June 2001
Governor’s Award
for
Watershed
Stewardship
Presented to the
Center for Watershed Stewardship,
Pennsylvania State University & Berks
County Conservancy
Tom Ridge,
Governor
David E. Hess,
Secretary
The Center for Watershed Stewardship at Penn State was among the initial 25 recipients of a “Governor’s Award in Watershed Stewardship” announced June 13, 2001 by Pennsylvania Governor Tom Ridge. The center was jointly recognized with the Berks County Conservancy in the Watershed Assessment and Planning category for its collaborative Maiden Creek Keystone Project completed in 2000 by a team of five graduate students, two CWS faculty, and three Heinz Faculty Fellows. The planning project involved an assessment, non-point source pollutant loading analysis, and the development of more than 50 management recommendations and strategies to address primary environmental issues and promote community-based efforts to protect the watershed of Reading’s water supply reservoir.

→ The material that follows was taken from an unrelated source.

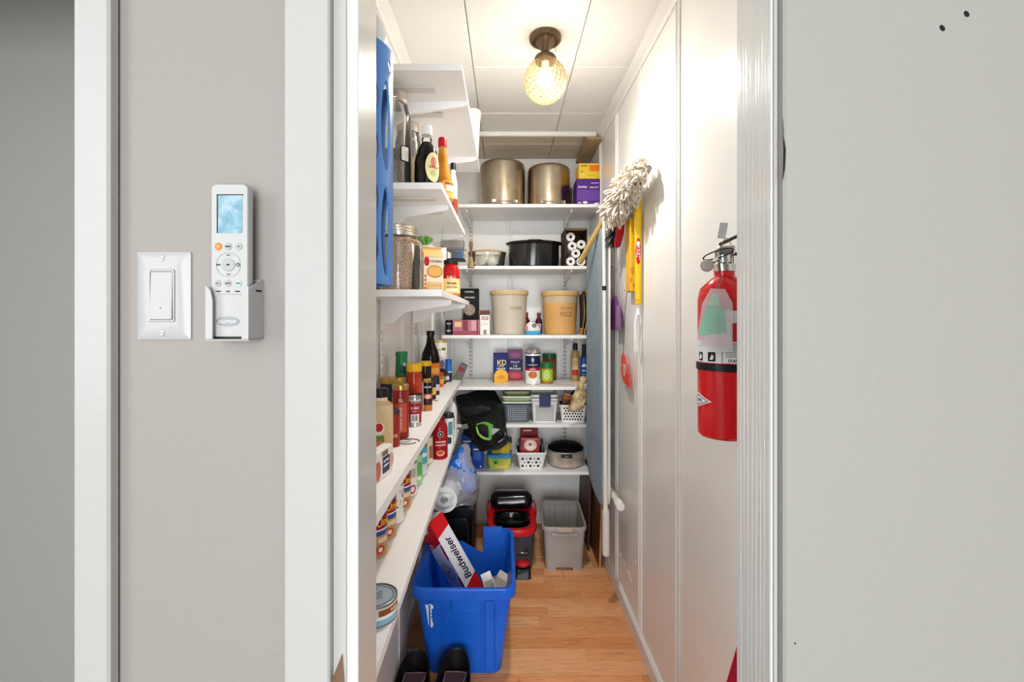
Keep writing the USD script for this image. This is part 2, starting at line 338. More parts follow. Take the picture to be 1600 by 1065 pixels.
# the other doorway at the far left
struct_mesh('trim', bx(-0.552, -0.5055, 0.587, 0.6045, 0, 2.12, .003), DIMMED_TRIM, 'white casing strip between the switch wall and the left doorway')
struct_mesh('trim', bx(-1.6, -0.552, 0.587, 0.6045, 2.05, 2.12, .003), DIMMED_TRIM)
struct_mesh('wall_hall_top', bx(-1.6, -0.535, 0.605, YF, 2.03, 2.399), GREIGE)
struct_mesh('wall_far_left', bx(-1.6, -0.4505, 1.2, 1.24, 0, 2.42), GREYW, 'shaded grey wall seen through the doorway at the far left')
struct_mesh('wall_hall_left', bx(-1.64, -1.6, -3.0, 1.24, 0, 2.42), GREIGE)
struct_mesh('wall_hall_right', bx(1.9, 1.94, -3.0, 0.69, 0, 2.42), GREIGE)
struct_mesh('wall_hall_back', bx(-1.64, 1.94, -3.04, -3.0, 0, 2.42), GREIGE)
struct_mesh('ceiling_far_left', bx(-1.6, -.4505, YF, 1.24, 2.4, 2.44), CEIL)
struct_mesh('floor_far_left', bx(-1.6, -.4505, .67, 1.24, -.04, 0), pm('#a9a7a4', .5))

# ---------------------------------------------------------------- shelves
def shelf_left(z, y0, x0, y1, x1, label, t=.019):
    p = Polygon([(XL + .007, y0), (x0, y0), (x1, y1), (XL + .007, y1)]); m = mv(ext(p, t), 0, 0, z - t)
    s = thing('shelf', label, 'shelf', group=None); part(s, 'board', m, SHELF, smooth=False); return s
def bracket_left(s, y, xe, zt, name='bracket'):
    d = xe - XL - .012
    pr = Polygon([(0, 0), (d, 0), (d + .006, .006) if False else (d, -.012), (d - .012, -.018), (.35 * d, -.040), (.18 * d, -.075), (0, -.085)])
    m = ext(pr, .012); m.vertices = np.stack([m.vertices[:, 0] + XL + .0075, m.vertices[:, 2] + y - .006, m.vertices[:, 1] + zt], 1); m.invert() if m.volume < 0 else None
    part(s, name, m, SHELF, smooth=False)
Z1, Z2, Z3, Z4, Z5 = 2.072, 1.729, 1.4155, 1.0, 0.735
s1 = shelf_left(Z1, 1.333, -.126, 2.27, -.126, 'topmost white shelf board on the left wall, seen from below')
s2 = shelf_left(Z2, 1.333, -.185, 2.10, -.185, 'second white left-wall shelf from the top, holding seed jars and syrup')
s3 = shelf_left(Z3, 1.262, -.175, 2.22, -.175, 'white left-wall shelf at eye level holding the grain jar and soup carton')
s4 = shelf_left(Z4, .70, -.2217, 2.48, -.2405, 'long white left-wall shelf crowded with sauce jars and cans', .021)
s5 = shelf_left(Z5, .70, -.2217, 2.48, -.2500, 'lowest white left-wall shelf with the row of soup cans', .021)
for s, z, xe in ((s1, Z1, -.126), (s2, Z2, -.185), (s3, Z3, -.175)):
    for yy in (1.53, 2.06): bracket_left(s, yy, xe, z - .0192)
    if s in (s1, s2):
        for yy in (1.44, 1.62): part(s, 'cleat', bx(-.36, -.22, yy - .02, yy + .02, z - .0245, z - .0191, .002), pm('#dcd9d4', .5))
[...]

Acting on plan recommendations, local sponsors established the Maiden Creek Watershed Association and a county-wide Watershed Council to function as a technical support entity for several watershed initiatives. Also, two townships established a cooperative groundwater protection project covering most of the upper watershed on Blue Mountain and several other municipalities agreed to review municipal plans and ordinances with a goal of establishing consistent water and land resource protection across the watershed.

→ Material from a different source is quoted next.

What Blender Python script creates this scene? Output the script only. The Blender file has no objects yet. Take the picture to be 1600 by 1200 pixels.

Joseph Hoffman, Berks County Conservancy director of natural resources and conservation, estimates the “in-kind” value of the Keystone Plan for Maiden Creek based on student and faculty time donated by CWS, was $87,000 to match implementation funding from other sources. Hoffman noted, “Without the thousands of hours Penn State Center for Watershed Stewardship students spent researching Maiden Creek, we wouldn’t have been able to start repairing the stream as quickly. (The plan) made us eligible for Growing Greener grants, saving us three to five years of work.”

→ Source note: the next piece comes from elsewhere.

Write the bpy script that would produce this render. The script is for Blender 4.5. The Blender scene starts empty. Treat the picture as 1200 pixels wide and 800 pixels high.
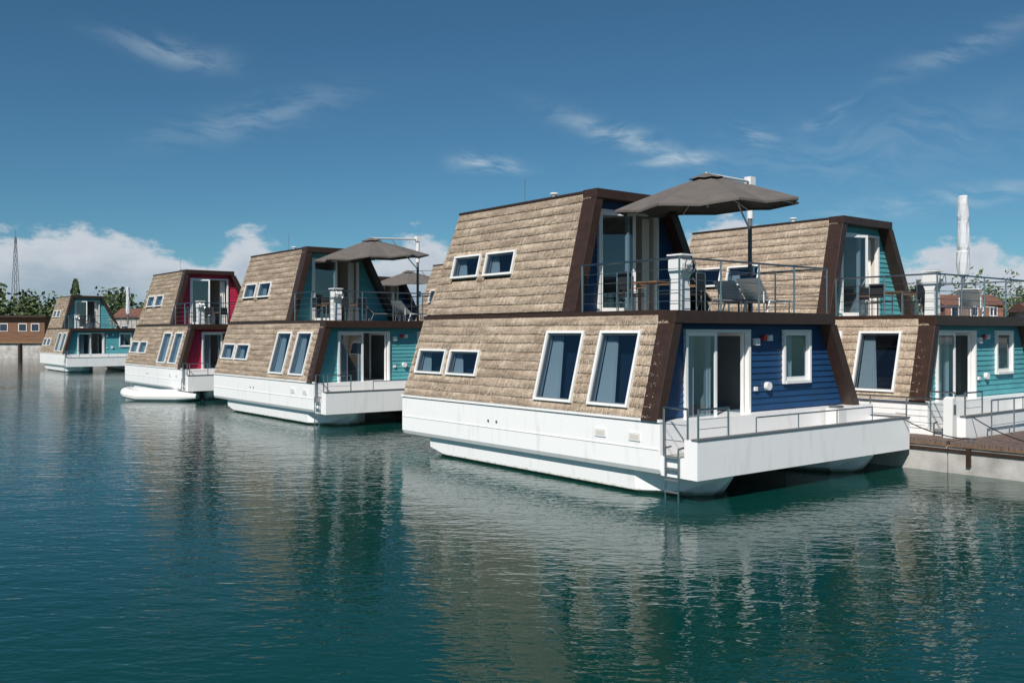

Participants at the Governor’s Awards, June 26, 2001 in Harrisburg (l to r): David E. Hess, Secretary, Pennsylvania Department of Environmental Protection; David C. Hogeman, Director, Growing Greener Grants Center; Andrew Longenecker, Berks County Conservancy; Lysle Sherwin, Director, Center for Watershed Stewardship; and Robert J. Barkanic, Deputy Secretary, Pennsylvania Department of Environmental Protection.